Katarzyna Krej, ‘Foreign Body 5’, 2026
COURTESY: Katarzyna Krej / PHOTOGRAPH: © Agnieszka Wira
Ben Austin Projects: Vanessa Barragão (Lisbon)
Ben Austin gallery, an independent curatorial platform for emerging and international artists, is offering a solo presentation of works by Portuguese artist Vanessa Barragão. In keeping with the ambition of other contemporary textile artists, Barragão uses her pieces, constructed from recycled dead yarn stock, both to summon the mystery and majesty of the sea and to create awareness of our fragile environment and ecosystem. Barragão honed her artisanal skills working as a designer in a rug factory in Porto, but her exquisitely crafted 3D suspended artworks, rugs and wall hangings are created using a whole variety of textile techniques, from latch hook, crochet and felting, to weaving and fibre manipulation. While rooted in her love of the natural environment, there is a surreal otherworldliness to her pieces – they seem to breathe with their own distinct vitality.
Vanessa Barragão, ‘Vital’, 2024
COURTESY: Vanessa Barragão and Ben Austin Projects
Jig Studio: Brazilian Design (London)
In a new departure for Collect, Jig Studio brings selected furniture pieces by Brazilian designers, which, while not individually crafted by them, are rooted in the modern design and craft traditions of Brazil. The Studio, with a physical space on Lexington Street in the heart of Soho, is the joint enterprise of British architect Richard Penman and Brazilian design strategist and entrepreneur, Grace Németh.
Ronald Sasson, ‘BYA N.10’, 2025
COURTESY: Jig Studio / PHOTOGRAPH: © Ale Ruaro
They collaborate with a roster of Brazilian designers and architects, showing work that for them exemplifies “heritage without nostalgia” – including Ronald Sasson’s sensual and enigmatic sculptural furniture piece, ‘BYA N.10’, 2025, and Humberto de Mata’s flamboyant ‘Orgus Floor Lamp N. 08’, 2024. Trained in architecture and urbanism, some years ago de Mata attended a workshop given by the Campana Brothers in Boisbouchet. Inspired, he moved to São Paulo where he has established a studio dedicated to manual construction techniques, using a variety of materials and collaborating with local artisans and small industries.

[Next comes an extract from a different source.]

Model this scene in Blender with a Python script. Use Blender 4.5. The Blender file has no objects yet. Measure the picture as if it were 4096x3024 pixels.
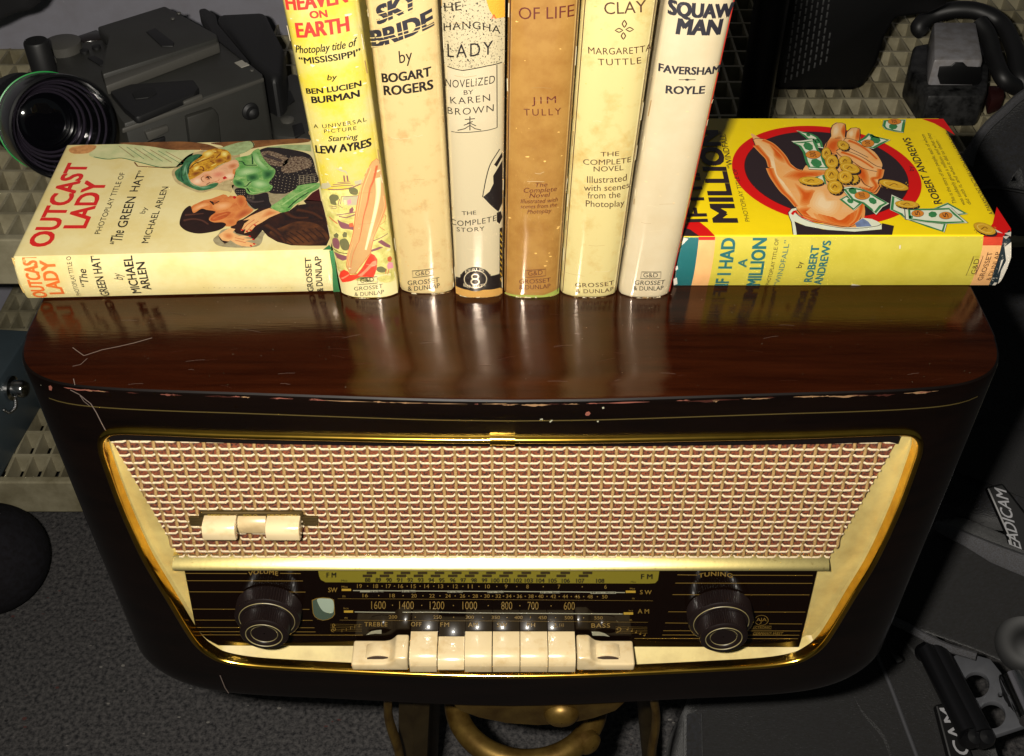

Humberto de Mata, ‘Orgus Floor Lamp N. 08′, 2024
COURTESY: Jig Studio / PHOTOGRAPH: © Giuliana Ramaglia
Collect Open: Chloe Lennon
Chloe Lennon’s work exemplifies the role of Collect Open – to shed light on fascinating work by emerging artists which challenges our thinking and stretches traditional ways of making. An Irish ceramic artist with degrees in her discipline from NCAD Dublin and the RCA in London, Lennon interrogates our relationship with the materials she is trained to use. Rather than accepting the brilliance of gold, or the transformations of copper, she investigates where these materials come from and what it costs to deliver them – both in terms of environmental degradation and in human harm. What should the balance be between the creation of beauty and the consequential fragmenting of nature into landscapes to be exploited? While seeking to minimise her own environmental impact, her sculptures and objects dramatise this disequilibrium through their emphatic surfaces and evocations of the violence that is part of their complex beauty.